-- Start --

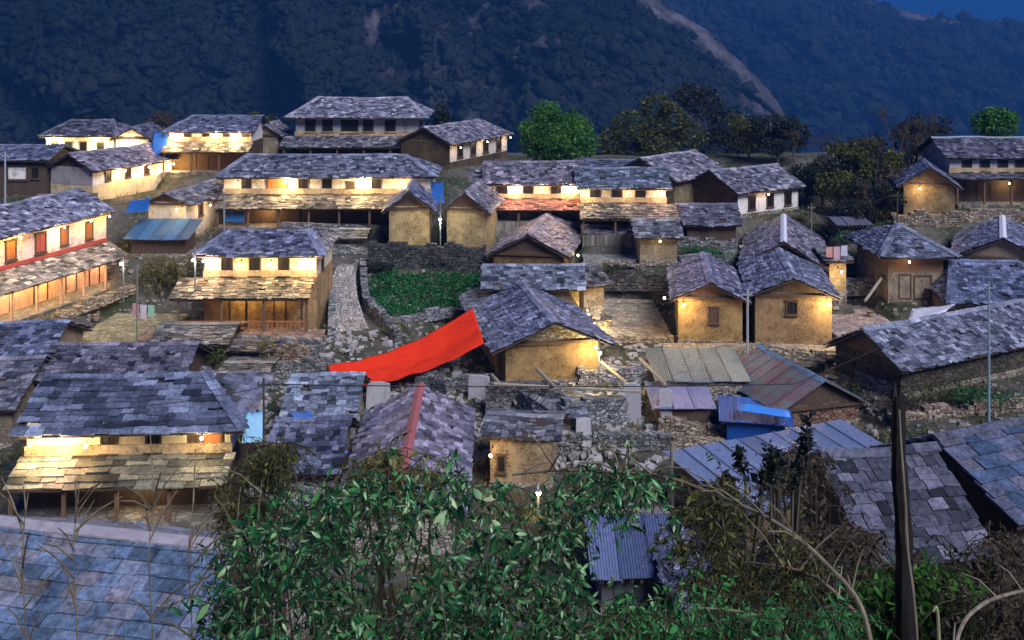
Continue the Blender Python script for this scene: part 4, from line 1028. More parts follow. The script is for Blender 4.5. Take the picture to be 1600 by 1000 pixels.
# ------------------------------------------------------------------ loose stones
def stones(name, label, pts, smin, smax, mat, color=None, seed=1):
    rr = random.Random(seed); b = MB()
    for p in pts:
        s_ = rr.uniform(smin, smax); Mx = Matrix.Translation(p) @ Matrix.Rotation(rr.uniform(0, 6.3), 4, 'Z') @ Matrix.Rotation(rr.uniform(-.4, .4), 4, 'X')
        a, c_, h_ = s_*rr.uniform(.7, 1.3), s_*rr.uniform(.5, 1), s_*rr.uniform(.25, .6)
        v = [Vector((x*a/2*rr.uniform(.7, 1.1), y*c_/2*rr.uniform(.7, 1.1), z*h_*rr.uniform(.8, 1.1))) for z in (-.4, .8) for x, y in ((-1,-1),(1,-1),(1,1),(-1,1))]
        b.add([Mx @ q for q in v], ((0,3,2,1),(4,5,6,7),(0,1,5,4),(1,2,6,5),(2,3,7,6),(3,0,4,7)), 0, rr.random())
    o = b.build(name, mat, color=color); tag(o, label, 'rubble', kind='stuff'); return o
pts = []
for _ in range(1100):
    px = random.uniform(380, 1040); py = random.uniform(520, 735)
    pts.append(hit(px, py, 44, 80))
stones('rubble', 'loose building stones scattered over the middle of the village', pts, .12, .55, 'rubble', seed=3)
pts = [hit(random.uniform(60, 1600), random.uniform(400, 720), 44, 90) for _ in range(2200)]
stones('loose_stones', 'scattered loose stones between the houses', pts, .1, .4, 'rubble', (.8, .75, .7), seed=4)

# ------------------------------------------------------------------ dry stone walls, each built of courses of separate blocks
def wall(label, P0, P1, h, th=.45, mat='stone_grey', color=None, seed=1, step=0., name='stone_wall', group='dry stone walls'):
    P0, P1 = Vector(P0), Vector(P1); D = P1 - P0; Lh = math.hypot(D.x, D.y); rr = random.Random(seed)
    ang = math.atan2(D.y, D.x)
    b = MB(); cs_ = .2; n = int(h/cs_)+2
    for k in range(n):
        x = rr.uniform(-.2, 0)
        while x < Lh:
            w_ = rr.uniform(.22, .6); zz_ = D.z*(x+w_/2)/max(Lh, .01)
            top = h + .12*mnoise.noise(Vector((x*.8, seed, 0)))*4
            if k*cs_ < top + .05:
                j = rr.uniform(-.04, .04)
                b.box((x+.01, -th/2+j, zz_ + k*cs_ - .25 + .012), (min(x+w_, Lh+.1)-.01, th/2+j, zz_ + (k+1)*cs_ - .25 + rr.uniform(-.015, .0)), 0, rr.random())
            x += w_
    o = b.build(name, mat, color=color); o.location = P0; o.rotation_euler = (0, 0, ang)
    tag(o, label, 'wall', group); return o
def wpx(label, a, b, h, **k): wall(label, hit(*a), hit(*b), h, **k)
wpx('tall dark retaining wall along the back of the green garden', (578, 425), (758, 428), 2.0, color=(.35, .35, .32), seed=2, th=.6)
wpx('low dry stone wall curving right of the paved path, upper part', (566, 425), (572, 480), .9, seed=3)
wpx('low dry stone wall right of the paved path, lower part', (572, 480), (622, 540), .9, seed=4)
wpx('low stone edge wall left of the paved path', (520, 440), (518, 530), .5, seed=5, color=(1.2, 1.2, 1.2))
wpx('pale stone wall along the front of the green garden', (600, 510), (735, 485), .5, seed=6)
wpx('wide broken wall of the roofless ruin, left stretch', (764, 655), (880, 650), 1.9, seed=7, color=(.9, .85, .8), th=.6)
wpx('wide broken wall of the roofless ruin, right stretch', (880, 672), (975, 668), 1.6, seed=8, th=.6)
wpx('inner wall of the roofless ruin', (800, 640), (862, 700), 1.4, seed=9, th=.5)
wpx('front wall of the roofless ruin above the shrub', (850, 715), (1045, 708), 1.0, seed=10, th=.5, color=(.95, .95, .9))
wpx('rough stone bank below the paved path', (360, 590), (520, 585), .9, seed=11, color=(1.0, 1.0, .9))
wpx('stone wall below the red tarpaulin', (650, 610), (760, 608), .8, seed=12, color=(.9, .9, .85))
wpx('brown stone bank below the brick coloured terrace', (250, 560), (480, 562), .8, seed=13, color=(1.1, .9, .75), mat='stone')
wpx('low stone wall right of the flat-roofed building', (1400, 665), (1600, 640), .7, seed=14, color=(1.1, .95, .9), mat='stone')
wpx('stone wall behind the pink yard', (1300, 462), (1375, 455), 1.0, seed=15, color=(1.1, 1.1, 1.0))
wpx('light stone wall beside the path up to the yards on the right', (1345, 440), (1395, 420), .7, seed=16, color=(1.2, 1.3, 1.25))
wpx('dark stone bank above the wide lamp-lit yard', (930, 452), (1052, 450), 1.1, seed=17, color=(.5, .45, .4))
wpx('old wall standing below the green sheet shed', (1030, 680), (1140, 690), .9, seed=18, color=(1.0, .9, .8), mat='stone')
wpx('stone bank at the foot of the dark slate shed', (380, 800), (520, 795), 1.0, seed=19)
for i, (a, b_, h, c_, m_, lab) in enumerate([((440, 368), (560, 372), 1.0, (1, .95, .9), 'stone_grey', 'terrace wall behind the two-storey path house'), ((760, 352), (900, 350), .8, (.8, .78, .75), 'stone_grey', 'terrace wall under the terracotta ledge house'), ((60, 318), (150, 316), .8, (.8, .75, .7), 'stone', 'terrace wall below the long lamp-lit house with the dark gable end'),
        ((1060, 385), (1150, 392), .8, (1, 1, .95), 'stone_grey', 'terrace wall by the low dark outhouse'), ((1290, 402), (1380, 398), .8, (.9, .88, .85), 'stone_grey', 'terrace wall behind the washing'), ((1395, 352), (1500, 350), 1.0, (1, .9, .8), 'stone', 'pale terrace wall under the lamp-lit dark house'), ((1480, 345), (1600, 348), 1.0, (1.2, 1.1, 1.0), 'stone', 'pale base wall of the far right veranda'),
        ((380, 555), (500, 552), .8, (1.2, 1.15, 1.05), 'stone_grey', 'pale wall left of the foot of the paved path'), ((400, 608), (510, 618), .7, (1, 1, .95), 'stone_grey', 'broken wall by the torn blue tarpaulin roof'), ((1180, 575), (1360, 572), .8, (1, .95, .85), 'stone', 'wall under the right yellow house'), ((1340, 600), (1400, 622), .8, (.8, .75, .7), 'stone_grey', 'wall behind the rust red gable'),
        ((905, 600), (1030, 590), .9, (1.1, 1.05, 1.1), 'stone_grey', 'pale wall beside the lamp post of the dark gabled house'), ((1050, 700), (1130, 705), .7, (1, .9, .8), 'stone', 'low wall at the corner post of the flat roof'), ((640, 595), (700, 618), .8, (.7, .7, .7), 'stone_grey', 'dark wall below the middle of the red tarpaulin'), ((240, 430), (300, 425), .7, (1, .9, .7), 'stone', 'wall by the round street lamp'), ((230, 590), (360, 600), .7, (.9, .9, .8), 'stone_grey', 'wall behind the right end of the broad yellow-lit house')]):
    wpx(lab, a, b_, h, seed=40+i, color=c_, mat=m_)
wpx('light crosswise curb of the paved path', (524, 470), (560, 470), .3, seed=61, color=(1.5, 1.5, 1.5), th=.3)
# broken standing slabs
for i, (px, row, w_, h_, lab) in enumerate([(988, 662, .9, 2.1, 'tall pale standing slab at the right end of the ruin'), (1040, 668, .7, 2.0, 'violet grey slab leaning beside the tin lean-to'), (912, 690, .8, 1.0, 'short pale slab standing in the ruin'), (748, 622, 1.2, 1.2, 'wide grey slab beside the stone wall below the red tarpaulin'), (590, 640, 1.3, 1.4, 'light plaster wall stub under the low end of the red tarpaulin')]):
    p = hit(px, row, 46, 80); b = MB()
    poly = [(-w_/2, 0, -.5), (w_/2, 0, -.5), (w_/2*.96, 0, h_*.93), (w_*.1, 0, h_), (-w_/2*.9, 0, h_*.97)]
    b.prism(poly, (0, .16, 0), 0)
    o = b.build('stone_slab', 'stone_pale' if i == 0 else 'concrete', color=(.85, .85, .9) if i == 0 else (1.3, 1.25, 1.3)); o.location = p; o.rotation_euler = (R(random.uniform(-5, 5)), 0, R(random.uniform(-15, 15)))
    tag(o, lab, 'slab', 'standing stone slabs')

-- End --
-- Start --

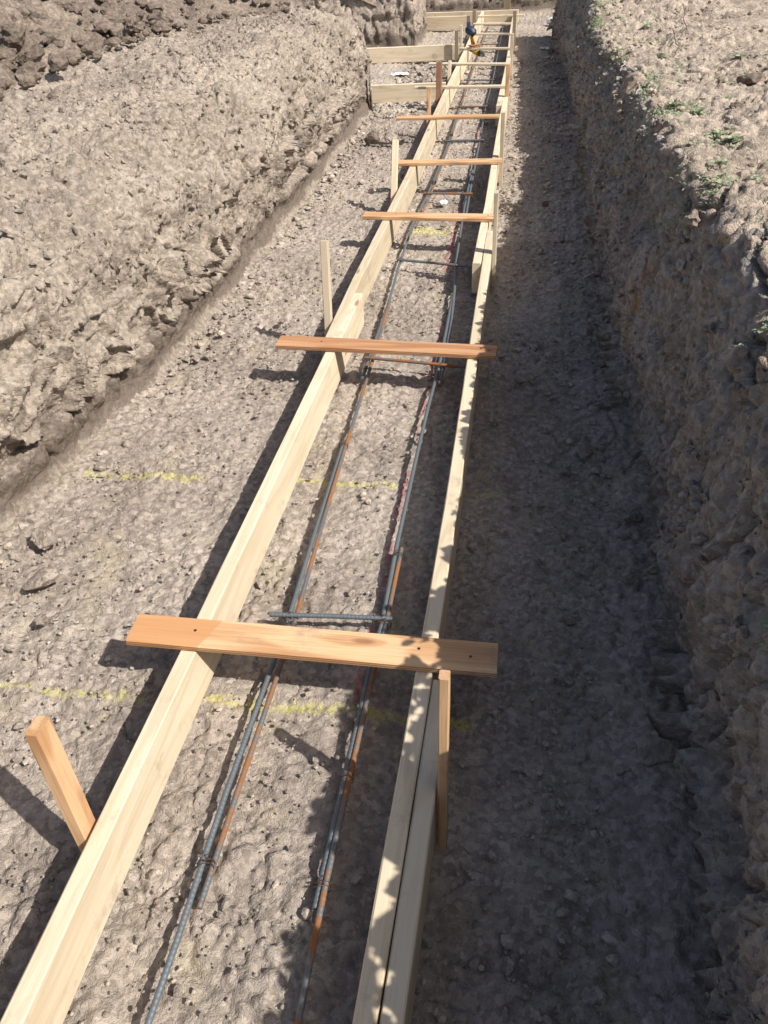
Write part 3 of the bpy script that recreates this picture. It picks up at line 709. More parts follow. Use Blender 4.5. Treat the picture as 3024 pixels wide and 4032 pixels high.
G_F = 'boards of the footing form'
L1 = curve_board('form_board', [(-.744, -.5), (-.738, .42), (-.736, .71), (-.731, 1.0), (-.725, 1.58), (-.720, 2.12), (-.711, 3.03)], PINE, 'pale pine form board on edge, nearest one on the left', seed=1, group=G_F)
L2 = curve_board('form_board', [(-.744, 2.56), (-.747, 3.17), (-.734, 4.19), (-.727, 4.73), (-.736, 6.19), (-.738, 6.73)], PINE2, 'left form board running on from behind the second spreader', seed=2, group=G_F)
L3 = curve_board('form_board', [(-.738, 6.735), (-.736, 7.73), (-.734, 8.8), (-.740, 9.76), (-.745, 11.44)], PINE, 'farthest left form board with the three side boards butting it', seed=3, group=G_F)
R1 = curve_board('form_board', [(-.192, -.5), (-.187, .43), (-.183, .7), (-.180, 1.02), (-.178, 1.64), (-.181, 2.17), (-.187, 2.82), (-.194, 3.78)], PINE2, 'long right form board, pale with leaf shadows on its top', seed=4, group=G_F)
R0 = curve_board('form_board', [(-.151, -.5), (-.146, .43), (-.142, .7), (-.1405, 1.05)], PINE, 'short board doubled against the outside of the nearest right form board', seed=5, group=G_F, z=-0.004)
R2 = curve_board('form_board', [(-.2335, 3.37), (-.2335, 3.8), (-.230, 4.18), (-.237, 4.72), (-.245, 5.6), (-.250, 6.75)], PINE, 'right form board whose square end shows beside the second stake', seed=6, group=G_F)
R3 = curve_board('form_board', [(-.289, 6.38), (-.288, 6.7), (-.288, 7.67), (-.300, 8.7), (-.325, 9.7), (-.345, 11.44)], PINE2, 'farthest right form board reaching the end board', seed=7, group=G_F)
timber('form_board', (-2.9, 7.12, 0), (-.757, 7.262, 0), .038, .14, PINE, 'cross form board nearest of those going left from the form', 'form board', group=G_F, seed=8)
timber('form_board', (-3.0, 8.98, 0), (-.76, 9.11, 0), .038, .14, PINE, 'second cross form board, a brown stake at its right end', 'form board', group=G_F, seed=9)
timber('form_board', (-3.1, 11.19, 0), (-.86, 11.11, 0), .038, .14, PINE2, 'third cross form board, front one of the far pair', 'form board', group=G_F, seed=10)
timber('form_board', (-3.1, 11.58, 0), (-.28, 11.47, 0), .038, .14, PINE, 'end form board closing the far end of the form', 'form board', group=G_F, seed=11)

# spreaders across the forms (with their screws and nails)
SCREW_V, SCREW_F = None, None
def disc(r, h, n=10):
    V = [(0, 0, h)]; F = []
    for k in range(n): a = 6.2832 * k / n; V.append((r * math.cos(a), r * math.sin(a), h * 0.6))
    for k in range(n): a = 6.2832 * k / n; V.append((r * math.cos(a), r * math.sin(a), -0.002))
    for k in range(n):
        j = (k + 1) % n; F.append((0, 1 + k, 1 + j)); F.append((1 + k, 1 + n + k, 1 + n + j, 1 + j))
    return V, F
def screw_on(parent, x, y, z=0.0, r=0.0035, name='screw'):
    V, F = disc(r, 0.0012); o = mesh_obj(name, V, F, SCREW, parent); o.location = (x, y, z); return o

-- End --

* **TASK STATEMENT**: Gather each line that holds "More".

* **EXERCISE SOLUTION**:
Continue the Blender Python script for this scene: part 4, from line 1028. More parts follow. The script is for Blender 4.5. Take the picture to be 1600 by 1000 pixels.
Write part 3 of the bpy script that recreates this picture. It picks up at line 709. More parts follow. Use Blender 4.5. Treat the picture as 3024 pixels wide and 4032 pixels high.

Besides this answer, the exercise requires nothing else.